### [DIRECTIVE]
Keep pictures out. Copy exactly the lines from the one containing "Generate a Blender" to the one containing "PI = math.pi", endpoints included.

### [MATERIALS PROVIDED]
• • •

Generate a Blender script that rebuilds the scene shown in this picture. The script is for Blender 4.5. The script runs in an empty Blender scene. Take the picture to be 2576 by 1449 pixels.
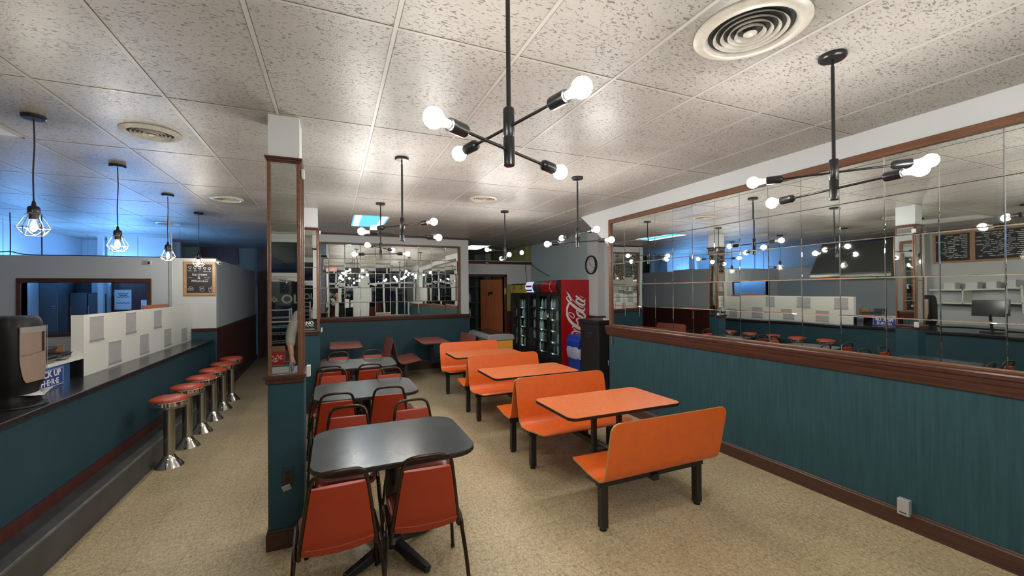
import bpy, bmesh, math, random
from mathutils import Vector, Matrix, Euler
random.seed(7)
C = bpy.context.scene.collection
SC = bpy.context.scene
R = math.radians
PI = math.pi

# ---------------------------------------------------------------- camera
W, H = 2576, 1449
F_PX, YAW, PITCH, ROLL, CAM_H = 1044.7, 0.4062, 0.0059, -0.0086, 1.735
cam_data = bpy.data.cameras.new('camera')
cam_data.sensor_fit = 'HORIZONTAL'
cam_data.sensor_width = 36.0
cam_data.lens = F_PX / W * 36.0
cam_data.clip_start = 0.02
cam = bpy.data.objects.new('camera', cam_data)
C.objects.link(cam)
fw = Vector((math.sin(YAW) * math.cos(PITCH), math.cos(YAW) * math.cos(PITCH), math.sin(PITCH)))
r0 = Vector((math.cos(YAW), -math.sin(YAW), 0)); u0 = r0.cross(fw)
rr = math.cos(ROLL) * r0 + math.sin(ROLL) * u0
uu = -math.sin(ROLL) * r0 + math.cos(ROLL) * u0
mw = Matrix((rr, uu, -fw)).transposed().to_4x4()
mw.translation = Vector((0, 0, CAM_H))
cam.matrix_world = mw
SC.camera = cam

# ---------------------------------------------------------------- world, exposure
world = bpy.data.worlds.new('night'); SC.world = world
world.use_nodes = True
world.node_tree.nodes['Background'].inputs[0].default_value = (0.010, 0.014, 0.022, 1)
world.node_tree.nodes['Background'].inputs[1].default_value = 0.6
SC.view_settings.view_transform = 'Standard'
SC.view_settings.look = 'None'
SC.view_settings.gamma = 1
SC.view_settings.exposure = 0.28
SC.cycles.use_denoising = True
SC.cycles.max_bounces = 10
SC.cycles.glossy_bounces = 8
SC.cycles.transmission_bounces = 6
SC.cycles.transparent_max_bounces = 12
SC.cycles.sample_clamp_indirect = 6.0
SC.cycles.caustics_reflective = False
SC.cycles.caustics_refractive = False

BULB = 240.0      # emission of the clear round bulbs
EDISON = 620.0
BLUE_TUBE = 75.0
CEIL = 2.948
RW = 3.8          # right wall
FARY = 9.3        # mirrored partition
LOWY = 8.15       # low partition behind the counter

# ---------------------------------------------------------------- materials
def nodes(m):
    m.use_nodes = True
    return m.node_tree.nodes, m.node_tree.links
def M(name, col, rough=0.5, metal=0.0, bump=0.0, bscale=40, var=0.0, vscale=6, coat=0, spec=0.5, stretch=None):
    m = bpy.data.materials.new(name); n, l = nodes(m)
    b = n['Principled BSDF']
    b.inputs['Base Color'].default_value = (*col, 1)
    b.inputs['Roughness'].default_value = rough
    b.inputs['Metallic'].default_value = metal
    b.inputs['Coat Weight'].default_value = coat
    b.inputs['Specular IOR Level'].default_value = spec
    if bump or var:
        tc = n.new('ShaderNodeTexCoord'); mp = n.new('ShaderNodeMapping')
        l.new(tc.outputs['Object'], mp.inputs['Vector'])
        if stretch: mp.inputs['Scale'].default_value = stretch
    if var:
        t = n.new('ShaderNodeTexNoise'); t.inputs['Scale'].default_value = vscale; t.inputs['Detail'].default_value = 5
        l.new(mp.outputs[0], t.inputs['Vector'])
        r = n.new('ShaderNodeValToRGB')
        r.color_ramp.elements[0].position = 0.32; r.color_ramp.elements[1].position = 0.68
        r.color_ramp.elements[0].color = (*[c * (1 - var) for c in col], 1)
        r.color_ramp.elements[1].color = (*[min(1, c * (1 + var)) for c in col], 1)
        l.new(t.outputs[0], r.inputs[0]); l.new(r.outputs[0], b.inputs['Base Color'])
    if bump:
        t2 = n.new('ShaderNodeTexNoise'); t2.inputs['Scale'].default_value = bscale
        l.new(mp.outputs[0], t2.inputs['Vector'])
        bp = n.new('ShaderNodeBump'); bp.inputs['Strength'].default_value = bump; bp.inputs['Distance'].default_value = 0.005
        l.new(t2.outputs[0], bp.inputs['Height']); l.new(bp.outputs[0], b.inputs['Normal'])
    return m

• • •

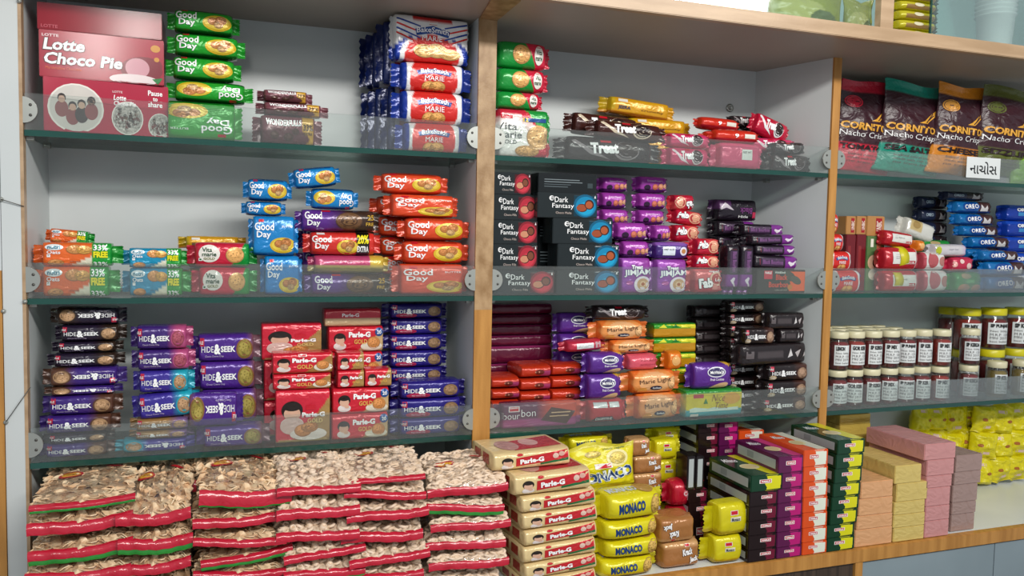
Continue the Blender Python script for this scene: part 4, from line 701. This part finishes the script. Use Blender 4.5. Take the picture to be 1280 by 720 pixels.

• • •

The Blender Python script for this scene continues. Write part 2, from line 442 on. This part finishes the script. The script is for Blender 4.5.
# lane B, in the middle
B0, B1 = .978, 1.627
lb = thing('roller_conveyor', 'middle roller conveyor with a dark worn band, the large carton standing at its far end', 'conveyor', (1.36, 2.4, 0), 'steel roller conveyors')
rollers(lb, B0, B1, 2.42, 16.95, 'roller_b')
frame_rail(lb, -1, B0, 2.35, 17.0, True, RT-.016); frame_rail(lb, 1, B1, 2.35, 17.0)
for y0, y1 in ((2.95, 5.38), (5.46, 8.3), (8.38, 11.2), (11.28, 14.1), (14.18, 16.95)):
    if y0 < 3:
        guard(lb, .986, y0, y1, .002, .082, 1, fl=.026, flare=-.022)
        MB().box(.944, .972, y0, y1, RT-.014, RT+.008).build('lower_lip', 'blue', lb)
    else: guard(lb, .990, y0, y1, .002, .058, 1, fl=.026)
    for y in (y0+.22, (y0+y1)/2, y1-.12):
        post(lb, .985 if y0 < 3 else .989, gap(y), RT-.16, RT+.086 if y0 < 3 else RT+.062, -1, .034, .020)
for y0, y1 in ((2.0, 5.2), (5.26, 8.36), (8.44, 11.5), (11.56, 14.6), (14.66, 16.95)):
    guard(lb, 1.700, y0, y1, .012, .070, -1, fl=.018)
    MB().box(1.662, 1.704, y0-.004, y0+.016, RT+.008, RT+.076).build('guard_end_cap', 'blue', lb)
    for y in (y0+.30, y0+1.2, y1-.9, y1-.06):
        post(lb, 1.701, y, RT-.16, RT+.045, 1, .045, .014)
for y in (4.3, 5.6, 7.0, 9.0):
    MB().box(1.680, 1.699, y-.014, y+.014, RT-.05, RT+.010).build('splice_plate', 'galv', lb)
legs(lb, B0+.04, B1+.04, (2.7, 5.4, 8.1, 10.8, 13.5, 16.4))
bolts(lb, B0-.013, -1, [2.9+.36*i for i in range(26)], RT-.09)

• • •

### [RESPONSE TO THE TASK]
Generate a Blender script that rebuilds the scene shown in this picture. The script is for Blender 4.5. The script runs in an empty Blender scene. Take the picture to be 2576 by 1449 pixels.
import bpy, bmesh, math, random
from mathutils import Vector, Matrix, Euler
random.seed(7)
C = bpy.context.scene.collection
SC = bpy.context.scene
R = math.radians
PI = math.pi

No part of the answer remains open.